Paper Summary
Share...

Direct link:

“Difficult Days Ahead”: An Autoethnography of an Inaugural Critical Special Education Course amidst Controversial Topic Laws

Sat, April 11, 3:45 to 5:15pm PDT (3:45 to 5:15pm PDT), JW Marriott Los Angeles L.A. LIVE, Floor: 2nd Floor, Platinum C

Abstract

Memphis, Tennessee is a site of historical significance in the fight for liberation against state-sanctioned violence, including epistemic violence via controversial topic laws. This landscape is exacerbated by the context of teacher education, which has historically failed to repair systemic harm against students of color and students with dis/abilities. Understanding that there are what Dr. King called “difficult days ahead,” the current sociopolitical climate highlights the need for continued resistance and subversive pedagogy in teacher education. Using autoethnography and self-reflection as a means to reimagine teacher education, this session documents the process of developing subversive coursework in an inaugural special education course amidst controversial topic laws.
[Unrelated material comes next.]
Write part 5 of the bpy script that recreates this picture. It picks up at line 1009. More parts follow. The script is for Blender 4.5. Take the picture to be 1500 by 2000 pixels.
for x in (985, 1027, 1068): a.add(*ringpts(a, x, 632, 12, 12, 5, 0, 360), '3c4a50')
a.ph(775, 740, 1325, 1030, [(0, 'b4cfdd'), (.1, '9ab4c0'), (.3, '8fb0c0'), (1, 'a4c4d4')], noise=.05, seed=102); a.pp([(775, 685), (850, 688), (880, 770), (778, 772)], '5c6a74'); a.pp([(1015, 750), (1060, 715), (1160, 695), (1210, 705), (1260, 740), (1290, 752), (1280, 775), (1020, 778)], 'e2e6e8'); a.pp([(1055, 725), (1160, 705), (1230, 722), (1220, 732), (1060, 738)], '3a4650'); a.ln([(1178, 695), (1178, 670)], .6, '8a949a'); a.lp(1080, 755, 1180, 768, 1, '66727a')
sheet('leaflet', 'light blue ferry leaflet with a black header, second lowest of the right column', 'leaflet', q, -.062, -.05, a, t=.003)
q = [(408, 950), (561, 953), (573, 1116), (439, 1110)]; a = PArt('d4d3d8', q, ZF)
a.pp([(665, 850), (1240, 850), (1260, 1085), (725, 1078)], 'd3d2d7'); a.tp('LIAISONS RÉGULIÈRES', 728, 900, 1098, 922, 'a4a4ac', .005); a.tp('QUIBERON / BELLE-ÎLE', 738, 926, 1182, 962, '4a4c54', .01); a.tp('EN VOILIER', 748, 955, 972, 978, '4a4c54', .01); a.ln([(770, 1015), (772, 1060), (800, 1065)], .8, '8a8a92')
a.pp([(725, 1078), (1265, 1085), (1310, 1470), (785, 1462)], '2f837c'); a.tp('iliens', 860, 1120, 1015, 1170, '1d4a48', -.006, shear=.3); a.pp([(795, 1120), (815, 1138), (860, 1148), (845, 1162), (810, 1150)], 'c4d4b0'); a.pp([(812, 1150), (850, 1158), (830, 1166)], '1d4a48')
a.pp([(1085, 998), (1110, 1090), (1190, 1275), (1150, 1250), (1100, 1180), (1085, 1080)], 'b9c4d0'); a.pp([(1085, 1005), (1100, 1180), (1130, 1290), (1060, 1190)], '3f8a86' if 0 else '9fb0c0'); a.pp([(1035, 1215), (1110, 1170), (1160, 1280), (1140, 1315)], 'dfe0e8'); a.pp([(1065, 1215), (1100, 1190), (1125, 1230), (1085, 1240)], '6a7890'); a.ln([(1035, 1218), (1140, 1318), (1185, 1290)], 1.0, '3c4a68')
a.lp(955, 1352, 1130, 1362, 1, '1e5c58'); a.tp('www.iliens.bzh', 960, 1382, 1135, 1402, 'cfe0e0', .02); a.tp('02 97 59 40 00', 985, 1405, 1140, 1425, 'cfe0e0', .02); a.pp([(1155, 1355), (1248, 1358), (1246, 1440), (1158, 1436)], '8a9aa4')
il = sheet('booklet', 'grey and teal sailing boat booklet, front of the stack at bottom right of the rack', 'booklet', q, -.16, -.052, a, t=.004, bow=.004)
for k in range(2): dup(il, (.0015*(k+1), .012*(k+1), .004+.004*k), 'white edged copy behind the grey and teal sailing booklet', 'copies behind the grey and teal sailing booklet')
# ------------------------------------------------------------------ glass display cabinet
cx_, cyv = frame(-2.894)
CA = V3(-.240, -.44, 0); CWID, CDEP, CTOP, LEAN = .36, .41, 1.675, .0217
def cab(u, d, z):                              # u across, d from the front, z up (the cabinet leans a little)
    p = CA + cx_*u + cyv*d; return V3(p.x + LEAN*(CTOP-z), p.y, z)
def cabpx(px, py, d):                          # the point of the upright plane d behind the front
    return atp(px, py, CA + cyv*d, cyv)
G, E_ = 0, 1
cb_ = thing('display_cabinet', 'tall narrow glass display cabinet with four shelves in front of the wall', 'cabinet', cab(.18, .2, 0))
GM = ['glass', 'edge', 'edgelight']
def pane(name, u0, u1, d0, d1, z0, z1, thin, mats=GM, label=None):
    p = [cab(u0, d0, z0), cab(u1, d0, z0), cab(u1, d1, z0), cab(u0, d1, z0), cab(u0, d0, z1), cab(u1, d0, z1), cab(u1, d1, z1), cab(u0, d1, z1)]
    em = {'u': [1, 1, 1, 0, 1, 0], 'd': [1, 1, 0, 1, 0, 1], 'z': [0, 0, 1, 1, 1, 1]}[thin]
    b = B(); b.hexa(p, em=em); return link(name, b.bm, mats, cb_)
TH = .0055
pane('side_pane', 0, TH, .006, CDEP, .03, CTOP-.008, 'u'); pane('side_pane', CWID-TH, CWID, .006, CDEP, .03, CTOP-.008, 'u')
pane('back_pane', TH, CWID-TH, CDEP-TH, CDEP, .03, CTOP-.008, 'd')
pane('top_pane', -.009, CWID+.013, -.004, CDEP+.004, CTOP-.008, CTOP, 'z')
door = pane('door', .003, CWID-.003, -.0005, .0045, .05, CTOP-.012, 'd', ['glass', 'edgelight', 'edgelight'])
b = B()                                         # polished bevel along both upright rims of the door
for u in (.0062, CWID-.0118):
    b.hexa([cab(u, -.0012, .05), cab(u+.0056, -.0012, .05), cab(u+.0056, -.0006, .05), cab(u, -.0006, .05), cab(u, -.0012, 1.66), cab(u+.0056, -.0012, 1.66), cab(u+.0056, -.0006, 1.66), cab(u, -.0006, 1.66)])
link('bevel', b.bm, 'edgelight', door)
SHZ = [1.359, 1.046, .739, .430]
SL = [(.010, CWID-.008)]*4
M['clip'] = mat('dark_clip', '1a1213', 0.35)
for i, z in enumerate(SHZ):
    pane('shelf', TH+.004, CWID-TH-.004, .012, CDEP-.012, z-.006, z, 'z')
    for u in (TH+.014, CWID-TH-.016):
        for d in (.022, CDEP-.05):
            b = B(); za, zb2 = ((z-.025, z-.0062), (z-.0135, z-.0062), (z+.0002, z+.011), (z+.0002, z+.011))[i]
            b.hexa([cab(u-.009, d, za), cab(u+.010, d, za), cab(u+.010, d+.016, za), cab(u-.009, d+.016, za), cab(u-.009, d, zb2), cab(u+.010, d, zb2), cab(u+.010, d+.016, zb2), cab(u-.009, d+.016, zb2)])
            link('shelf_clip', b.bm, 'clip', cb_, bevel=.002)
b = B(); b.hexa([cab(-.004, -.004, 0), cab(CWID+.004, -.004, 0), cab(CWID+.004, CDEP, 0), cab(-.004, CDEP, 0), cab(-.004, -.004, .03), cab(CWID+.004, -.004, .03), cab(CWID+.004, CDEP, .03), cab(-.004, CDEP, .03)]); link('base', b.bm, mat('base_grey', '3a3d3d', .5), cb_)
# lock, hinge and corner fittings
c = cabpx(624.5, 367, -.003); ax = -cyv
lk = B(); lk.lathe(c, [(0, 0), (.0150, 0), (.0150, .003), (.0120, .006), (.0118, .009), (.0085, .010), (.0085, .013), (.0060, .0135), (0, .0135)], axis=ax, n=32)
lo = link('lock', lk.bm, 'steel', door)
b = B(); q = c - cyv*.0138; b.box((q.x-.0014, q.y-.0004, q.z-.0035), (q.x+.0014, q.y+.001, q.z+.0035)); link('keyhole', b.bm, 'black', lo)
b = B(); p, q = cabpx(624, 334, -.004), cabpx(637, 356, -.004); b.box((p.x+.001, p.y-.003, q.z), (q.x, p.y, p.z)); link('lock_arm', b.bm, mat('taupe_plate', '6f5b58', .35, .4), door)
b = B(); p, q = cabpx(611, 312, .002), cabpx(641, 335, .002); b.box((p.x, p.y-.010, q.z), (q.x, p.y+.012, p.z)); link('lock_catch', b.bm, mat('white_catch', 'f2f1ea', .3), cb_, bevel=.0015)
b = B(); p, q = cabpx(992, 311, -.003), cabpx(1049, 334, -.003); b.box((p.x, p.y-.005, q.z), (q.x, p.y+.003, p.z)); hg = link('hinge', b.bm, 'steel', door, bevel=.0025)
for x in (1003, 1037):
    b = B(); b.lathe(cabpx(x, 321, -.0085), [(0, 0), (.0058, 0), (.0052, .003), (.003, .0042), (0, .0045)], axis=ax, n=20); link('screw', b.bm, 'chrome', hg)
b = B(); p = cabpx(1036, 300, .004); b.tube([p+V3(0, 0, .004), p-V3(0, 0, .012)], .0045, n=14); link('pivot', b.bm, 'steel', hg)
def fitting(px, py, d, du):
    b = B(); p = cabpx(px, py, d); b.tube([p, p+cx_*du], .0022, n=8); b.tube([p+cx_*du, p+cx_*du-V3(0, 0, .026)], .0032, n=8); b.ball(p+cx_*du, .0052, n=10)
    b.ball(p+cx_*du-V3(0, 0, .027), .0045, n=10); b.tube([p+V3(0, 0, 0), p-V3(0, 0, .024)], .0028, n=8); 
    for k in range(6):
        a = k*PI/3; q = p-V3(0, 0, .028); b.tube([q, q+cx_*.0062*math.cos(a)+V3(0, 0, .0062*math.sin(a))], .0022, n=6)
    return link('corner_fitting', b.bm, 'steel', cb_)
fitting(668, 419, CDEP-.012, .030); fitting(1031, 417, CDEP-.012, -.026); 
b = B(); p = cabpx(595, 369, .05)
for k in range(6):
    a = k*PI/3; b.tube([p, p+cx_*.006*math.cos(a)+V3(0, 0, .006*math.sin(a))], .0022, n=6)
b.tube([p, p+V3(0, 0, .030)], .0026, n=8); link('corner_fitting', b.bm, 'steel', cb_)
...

Fugitive pedagogy and DisCrit theory guided our work. Fugitive Pedagogy functions as a robust theoretical framework that explains the covert educational strategies used by Black educators to resist systemic oppression and affirm Black identity within hostile academic environments. This framework emphasizes the intentionality behind such pedagogical acts, framing them as deliberate efforts to cultivate critical consciousness. By framing fugitive pedagogy as a theoretical construct, scholars and educators can better understand and implement strategies that disrupt oppressive educational paradigms and promote equity. The design of this study was also informed by DisCrit theory. In wrestling with the question of how to build critically inclusive teacher education programs in the context of controversial topic laws, this course and autoethnographic study sought to challenge perpetuations of racism and ableism as well as singular, socially constructed identities.

Autoethnography allowed us as researchers to examine our own experiences to gain insights into broader social and cultural phenomena. This method emphasizes reflexivity and provides a nuanced understanding of how individual experiences are shaped by and contribute to cultural norms and practices. It is a valuable tool for exploring issues related to identity, power, and social justice.

Data included departmental planning sessions and check-ins, including meeting notes, texts, emails, and phone calls, as well as correspondence with students through emails, student surveys, Zoom meetings, discussion board posts, and submitted coursework assignments.

Preservice teachers showed a range of responses to fugitive coursework, from embracing new learning and expressing an interest in continuing to expand their self-awareness and advocacy to dismissing the content as irrelevant to teaching. A small minority showed implicit resistance while others demonstrated more overt resistance. Certain topics such as bias and identity were met with more resistance and risk.
Team notes from across the semester capture how our team navigated pursuing fugitive pedagogy in the context of a state with controversial topic laws, and how we created a plan to distribute pertinent course topics throughout other undergraduate special education courses in order to maintain a cohesive vision for critically inclusive special education programming and model critical inclusivity as a collective core value to our preservice teachers.

This paper extends the critique of teacher education programs through self-interrogation and fugitive pedagogy. It is an invitation to self-reflect and a call to bring about systemic change. It is a call for subversive pedagogy and teaching that reimagines teacher education coursework as a valuable form of resistance amidst the current sociopolitical context.